Senate Bill 3, which passed last Friday 18 votes to 4, will eliminate most mentions of people of color from the state’s required curriculum. More than two dozen curriculum requirements have been cut by the bill, including the study of Dr. Martin Luther King Jr.’s “I Have a Dream” speech, the reading of writings about the women’s suffragist movement, Native American history and the work of labor activist Cesar Chavez

The bill does not make the study of these issues illegal. Instead, it makes them no longer required to diversify the subjects studied in Texas schools. The autonomy will lie with school districts. 

Joe Cook Gines holds an anti-Ku Klux Klan placard at Huntington Beach pier during an April protest against white supremacy in Huntington Beach, California. (Photo by Apu Gomes/Getty Images)

The new bill is similar to one that has already passed that bars teachers from teaching “an understanding” of The New York TimesNikole Hannah-Jones-helmed The 1619 Project. The previous bill had prohibited social studies teachers from teaching critical race theory, giving deference to one group more than any other or from being compelled to discuss current events. The new bill will apply that rule to teachers of all subjects. 

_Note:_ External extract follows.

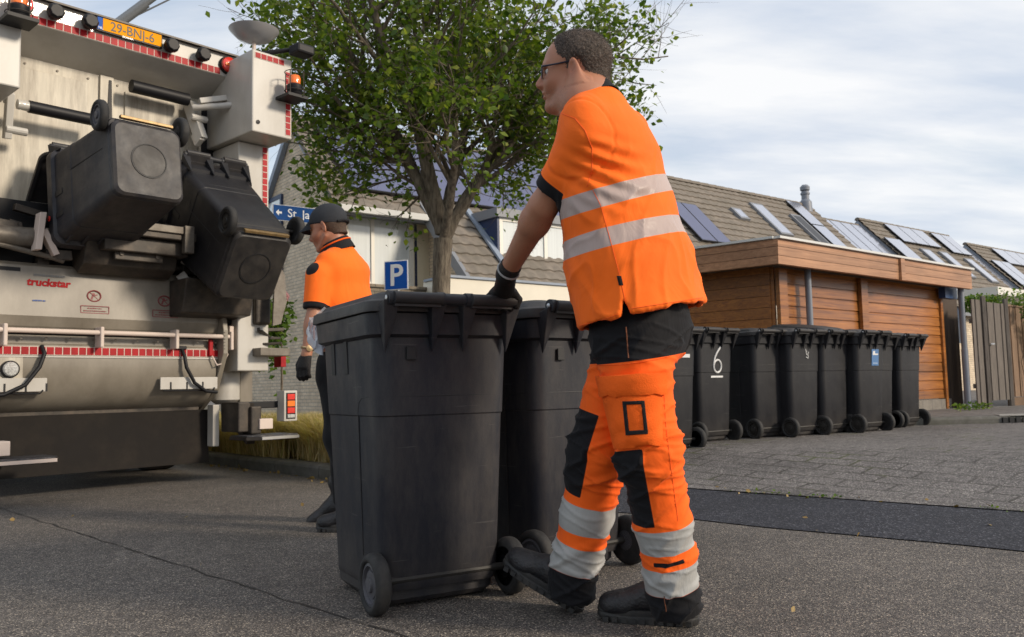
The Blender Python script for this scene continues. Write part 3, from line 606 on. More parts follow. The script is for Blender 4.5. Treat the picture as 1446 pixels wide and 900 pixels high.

Texas’ Republican Lt. Gov. Dan Patrick praised the passage of the bill, saying that it rejects “philosophies that espouse that one race or sex is better than another.” He added that Texas parents “want their students to learn how to think critically, not be indoctrinated by the ridiculous leftist narrative that America and our Constitution are rooted in racism.” 

In Texas, the lieutenant governor presides over the Senate. The Lone Star State ranks number 34th in education in the nation, as of two years ago, according to U.S. News & World Report.

Critics of the bill are responding on social media.

“The Texas Senate has voted to remove civil rights and women’s suffrage from public school curriculum,” Rep. Jamaal Bowman of New York wrote on Twitter. “It was never about Critical Race Theory. It was always about teaching white supremacy.”

“The Texas Senate has ended requirements that social studies classes include the civil rights movement and women’s suffrage,” noted Robert Reich, former secretary of labor. “Among figures dropped: Martin Luther King Jr. and Susan B. Anthony. Just the start of Republican-induced ignorance of our past?”

To become law, the bill must pass the state’s House, which is also led by Republicans. However, it can not be voted on because the 51 Democrats who left the state earlier this month to block a restrictive voting bill have denied the House a quorum, which is the minimum amount of members present to hold a vote.